> **WHAT IS NEEDED**: Give every line of the material again, exactly as written.

□ □ □

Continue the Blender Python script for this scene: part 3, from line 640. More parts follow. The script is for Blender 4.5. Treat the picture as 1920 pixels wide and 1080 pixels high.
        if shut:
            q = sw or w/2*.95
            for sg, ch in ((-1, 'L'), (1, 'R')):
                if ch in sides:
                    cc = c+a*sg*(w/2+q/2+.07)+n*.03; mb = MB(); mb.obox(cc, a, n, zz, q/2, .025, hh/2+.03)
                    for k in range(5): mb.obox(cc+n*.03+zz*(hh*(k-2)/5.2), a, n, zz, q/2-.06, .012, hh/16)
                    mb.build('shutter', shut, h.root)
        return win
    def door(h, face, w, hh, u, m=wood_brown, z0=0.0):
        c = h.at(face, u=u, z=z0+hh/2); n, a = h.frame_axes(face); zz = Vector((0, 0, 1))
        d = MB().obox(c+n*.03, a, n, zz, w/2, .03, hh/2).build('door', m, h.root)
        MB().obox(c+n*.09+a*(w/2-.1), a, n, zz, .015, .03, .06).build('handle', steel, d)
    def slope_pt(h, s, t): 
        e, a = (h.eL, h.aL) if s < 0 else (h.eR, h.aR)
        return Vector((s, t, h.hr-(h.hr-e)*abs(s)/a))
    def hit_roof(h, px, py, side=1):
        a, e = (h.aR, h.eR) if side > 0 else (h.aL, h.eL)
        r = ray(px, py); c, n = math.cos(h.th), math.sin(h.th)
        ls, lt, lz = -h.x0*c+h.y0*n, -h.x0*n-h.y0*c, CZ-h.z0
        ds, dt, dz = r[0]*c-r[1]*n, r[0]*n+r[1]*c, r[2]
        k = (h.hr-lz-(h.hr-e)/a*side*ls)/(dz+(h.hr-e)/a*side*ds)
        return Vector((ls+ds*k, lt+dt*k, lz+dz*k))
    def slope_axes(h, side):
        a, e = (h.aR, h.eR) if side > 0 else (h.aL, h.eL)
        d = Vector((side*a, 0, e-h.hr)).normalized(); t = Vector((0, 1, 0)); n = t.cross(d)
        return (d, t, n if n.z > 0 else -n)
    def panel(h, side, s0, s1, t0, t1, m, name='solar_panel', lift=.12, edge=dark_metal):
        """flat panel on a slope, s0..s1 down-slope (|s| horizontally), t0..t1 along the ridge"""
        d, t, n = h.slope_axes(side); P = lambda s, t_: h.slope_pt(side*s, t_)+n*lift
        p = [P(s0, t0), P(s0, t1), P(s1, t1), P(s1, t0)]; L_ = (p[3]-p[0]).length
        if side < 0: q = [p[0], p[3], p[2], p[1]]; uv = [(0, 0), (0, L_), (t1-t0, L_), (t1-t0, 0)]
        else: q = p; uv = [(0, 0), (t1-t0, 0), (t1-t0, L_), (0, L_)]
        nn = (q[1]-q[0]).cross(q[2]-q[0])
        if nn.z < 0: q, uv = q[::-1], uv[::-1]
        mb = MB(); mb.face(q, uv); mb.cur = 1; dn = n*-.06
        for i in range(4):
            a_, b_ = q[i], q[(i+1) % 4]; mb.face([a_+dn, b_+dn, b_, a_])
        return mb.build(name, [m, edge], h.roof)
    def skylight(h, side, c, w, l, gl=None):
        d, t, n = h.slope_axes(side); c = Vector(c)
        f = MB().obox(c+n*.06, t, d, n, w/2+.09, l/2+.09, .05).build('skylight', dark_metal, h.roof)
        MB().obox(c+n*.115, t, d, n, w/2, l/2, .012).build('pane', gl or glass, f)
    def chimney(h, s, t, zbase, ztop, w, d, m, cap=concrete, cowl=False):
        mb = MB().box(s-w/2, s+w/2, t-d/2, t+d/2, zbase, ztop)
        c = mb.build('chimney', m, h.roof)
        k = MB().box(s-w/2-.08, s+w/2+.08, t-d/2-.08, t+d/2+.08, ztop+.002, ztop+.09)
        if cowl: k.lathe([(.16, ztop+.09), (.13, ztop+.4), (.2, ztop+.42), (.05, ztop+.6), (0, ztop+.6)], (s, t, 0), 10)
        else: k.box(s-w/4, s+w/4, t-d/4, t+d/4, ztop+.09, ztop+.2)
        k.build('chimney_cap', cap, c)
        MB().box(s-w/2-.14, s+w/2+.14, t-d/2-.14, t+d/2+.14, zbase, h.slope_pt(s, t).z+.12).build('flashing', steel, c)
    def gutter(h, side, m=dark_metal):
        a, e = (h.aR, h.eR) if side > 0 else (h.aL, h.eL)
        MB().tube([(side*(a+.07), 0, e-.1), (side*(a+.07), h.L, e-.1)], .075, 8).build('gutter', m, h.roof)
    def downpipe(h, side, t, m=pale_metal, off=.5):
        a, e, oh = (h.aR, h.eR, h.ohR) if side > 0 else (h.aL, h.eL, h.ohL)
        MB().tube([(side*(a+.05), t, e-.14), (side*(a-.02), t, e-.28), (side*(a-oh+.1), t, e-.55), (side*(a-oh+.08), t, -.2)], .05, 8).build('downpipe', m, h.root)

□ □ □

> **OUTPUT OF THE EXERCISE**:
Continue the Blender Python script for this scene: part 3, from line 640. More parts follow. The script is for Blender 4.5. Treat the picture as 1920 pixels wide and 1080 pixels high.
        if shut:
            q = sw or w/2*.95
            for sg, ch in ((-1, 'L'), (1, 'R')):
                if ch in sides:
                    cc = c+a*sg*(w/2+q/2+.07)+n*.03; mb = MB(); mb.obox(cc, a, n, zz, q/2, .025, hh/2+.03)
                    for k in range(5): mb.obox(cc+n*.03+zz*(hh*(k-2)/5.2), a, n, zz, q/2-.06, .012, hh/16)
                    mb.build('shutter', shut, h.root)
        return win
    def door(h, face, w, hh, u, m=wood_brown, z0=0.0):
        c = h.at(face, u=u, z=z0+hh/2); n, a = h.frame_axes(face); zz = Vector((0, 0, 1))
        d = MB().obox(c+n*.03, a, n, zz, w/2, .03, hh/2).build('door', m, h.root)
        MB().obox(c+n*.09+a*(w/2-.1), a, n, zz, .015, .03, .06).build('handle', steel, d)
    def slope_pt(h, s, t): 
        e, a = (h.eL, h.aL) if s < 0 else (h.eR, h.aR)
        return Vector((s, t, h.hr-(h.hr-e)*abs(s)/a))
    def hit_roof(h, px, py, side=1):
        a, e = (h.aR, h.eR) if side > 0 else (h.aL, h.eL)
        r = ray(px, py); c, n = math.cos(h.th), math.sin(h.th)
        ls, lt, lz = -h.x0*c+h.y0*n, -h.x0*n-h.y0*c, CZ-h.z0
        ds, dt, dz = r[0]*c-r[1]*n, r[0]*n+r[1]*c, r[2]
        k = (h.hr-lz-(h.hr-e)/a*side*ls)/(dz+(h.hr-e)/a*side*ds)
        return Vector((ls+ds*k, lt+dt*k, lz+dz*k))
    def slope_axes(h, side):
        a, e = (h.aR, h.eR) if side > 0 else (h.aL, h.eL)
        d = Vector((side*a, 0, e-h.hr)).normalized(); t = Vector((0, 1, 0)); n = t.cross(d)
        return (d, t, n if n.z > 0 else -n)
    def panel(h, side, s0, s1, t0, t1, m, name='solar_panel', lift=.12, edge=dark_metal):
        """flat panel on a slope, s0..s1 down-slope (|s| horizontally), t0..t1 along the ridge"""
        d, t, n = h.slope_axes(side); P = lambda s, t_: h.slope_pt(side*s, t_)+n*lift
        p = [P(s0, t0), P(s0, t1), P(s1, t1), P(s1, t0)]; L_ = (p[3]-p[0]).length
        if side < 0: q = [p[0], p[3], p[2], p[1]]; uv = [(0, 0), (0, L_), (t1-t0, L_), (t1-t0, 0)]
        else: q = p; uv = [(0, 0), (t1-t0, 0), (t1-t0, L_), (0, L_)]
        nn = (q[1]-q[0]).cross(q[2]-q[0])
        if nn.z < 0: q, uv = q[::-1], uv[::-1]
        mb = MB(); mb.face(q, uv); mb.cur = 1; dn = n*-.06
        for i in range(4):
            a_, b_ = q[i], q[(i+1) % 4]; mb.face([a_+dn, b_+dn, b_, a_])
        return mb.build(name, [m, edge], h.roof)
    def skylight(h, side, c, w, l, gl=None):
        d, t, n = h.slope_axes(side); c = Vector(c)
        f = MB().obox(c+n*.06, t, d, n, w/2+.09, l/2+.09, .05).build('skylight', dark_metal, h.roof)
        MB().obox(c+n*.115, t, d, n, w/2, l/2, .012).build('pane', gl or glass, f)
    def chimney(h, s, t, zbase, ztop, w, d, m, cap=concrete, cowl=False):
        mb = MB().box(s-w/2, s+w/2, t-d/2, t+d/2, zbase, ztop)
        c = mb.build('chimney', m, h.roof)
        k = MB().box(s-w/2-.08, s+w/2+.08, t-d/2-.08, t+d/2+.08, ztop+.002, ztop+.09)
        if cowl: k.lathe([(.16, ztop+.09), (.13, ztop+.4), (.2, ztop+.42), (.05, ztop+.6), (0, ztop+.6)], (s, t, 0), 10)
        else: k.box(s-w/4, s+w/4, t-d/4, t+d/4, ztop+.09, ztop+.2)
        k.build('chimney_cap', cap, c)
        MB().box(s-w/2-.14, s+w/2+.14, t-d/2-.14, t+d/2+.14, zbase, h.slope_pt(s, t).z+.12).build('flashing', steel, c)
    def gutter(h, side, m=dark_metal):
        a, e = (h.aR, h.eR) if side > 0 else (h.aL, h.eL)
        MB().tube([(side*(a+.07), 0, e-.1), (side*(a+.07), h.L, e-.1)], .075, 8).build('gutter', m, h.roof)
    def downpipe(h, side, t, m=pale_metal, off=.5):
        a, e, oh = (h.aR, h.eR, h.ohR) if side > 0 else (h.aL, h.eL, h.ohL)
        MB().tube([(side*(a+.05), t, e-.14), (side*(a-.02), t, e-.28), (side*(a-oh+.1), t, e-.55), (side*(a-oh+.08), t, -.2)], .05, 8).build('downpipe', m, h.root)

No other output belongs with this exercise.